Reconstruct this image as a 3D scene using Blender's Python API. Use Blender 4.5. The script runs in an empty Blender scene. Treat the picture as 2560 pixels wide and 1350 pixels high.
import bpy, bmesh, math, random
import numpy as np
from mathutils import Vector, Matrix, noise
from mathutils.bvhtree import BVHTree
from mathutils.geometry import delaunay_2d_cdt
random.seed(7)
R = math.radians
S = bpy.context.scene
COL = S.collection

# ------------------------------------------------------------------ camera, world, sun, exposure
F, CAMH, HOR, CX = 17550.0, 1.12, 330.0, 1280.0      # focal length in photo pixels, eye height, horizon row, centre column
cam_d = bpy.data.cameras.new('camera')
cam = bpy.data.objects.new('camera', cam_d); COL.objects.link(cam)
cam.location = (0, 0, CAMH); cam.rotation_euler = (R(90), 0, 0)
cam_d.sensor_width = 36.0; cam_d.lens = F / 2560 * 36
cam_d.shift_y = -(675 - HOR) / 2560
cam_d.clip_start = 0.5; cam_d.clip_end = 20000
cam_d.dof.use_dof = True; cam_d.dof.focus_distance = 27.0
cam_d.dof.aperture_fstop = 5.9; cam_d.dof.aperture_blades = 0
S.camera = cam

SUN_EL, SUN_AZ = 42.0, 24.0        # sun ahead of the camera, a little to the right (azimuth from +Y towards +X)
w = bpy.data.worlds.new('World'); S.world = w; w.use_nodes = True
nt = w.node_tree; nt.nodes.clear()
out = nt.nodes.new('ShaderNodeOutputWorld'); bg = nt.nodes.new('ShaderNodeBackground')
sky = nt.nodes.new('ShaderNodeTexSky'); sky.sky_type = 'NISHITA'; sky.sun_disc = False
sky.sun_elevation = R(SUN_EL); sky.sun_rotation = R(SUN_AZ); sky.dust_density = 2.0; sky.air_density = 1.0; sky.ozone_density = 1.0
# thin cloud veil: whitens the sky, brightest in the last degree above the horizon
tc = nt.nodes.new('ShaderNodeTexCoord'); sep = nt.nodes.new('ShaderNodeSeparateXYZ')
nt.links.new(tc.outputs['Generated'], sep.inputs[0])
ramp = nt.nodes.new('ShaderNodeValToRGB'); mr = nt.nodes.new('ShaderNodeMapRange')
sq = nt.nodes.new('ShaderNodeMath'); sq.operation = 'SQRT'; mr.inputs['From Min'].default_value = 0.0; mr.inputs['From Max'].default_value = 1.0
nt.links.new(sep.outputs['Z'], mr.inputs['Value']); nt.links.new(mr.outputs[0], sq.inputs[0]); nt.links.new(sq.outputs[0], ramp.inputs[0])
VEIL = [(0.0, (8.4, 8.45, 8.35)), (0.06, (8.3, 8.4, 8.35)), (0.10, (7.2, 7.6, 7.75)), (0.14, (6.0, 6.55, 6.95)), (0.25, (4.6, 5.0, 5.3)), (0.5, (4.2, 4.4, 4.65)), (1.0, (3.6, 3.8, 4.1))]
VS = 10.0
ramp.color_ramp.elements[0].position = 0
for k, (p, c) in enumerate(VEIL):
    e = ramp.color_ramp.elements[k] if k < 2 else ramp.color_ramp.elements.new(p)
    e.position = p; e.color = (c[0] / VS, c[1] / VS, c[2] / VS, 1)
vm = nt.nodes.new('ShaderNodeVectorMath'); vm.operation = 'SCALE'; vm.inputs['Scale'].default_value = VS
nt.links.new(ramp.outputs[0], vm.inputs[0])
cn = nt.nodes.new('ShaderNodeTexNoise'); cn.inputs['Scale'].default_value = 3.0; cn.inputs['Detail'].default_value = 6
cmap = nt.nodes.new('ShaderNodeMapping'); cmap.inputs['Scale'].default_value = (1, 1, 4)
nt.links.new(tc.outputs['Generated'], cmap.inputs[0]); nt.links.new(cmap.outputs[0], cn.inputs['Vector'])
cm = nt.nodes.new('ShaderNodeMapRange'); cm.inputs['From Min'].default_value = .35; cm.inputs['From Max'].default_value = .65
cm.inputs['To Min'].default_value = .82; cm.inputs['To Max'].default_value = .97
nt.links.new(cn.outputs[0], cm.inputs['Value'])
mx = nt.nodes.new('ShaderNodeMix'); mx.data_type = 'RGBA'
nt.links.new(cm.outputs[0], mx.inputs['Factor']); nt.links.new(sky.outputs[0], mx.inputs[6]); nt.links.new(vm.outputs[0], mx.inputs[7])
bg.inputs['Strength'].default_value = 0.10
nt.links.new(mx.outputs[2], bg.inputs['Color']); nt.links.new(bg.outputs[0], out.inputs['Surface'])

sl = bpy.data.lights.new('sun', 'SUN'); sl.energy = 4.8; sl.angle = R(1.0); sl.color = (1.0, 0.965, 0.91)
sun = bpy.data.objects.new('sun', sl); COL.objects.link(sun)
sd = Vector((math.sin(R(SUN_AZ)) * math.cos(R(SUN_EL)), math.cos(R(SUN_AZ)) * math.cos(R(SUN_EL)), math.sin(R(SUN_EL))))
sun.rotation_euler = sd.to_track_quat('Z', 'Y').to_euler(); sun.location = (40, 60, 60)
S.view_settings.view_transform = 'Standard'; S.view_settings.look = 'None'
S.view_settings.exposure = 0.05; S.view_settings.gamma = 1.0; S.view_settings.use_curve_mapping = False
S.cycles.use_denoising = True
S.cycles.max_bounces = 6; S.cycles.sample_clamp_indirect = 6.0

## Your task
Locate each line containing the string "pixels" and show it.

## Task solution
Reconstruct this image as a 3D scene using Blender's Python API. Use Blender 4.5. The script runs in an empty Blender scene. Treat the picture as 2560 pixels wide and 1350 pixels high.
F, CAMH, HOR, CX = 17550.0, 1.12, 330.0, 1280.0      # focal length in photo pixels, eye height, horizon row, centre column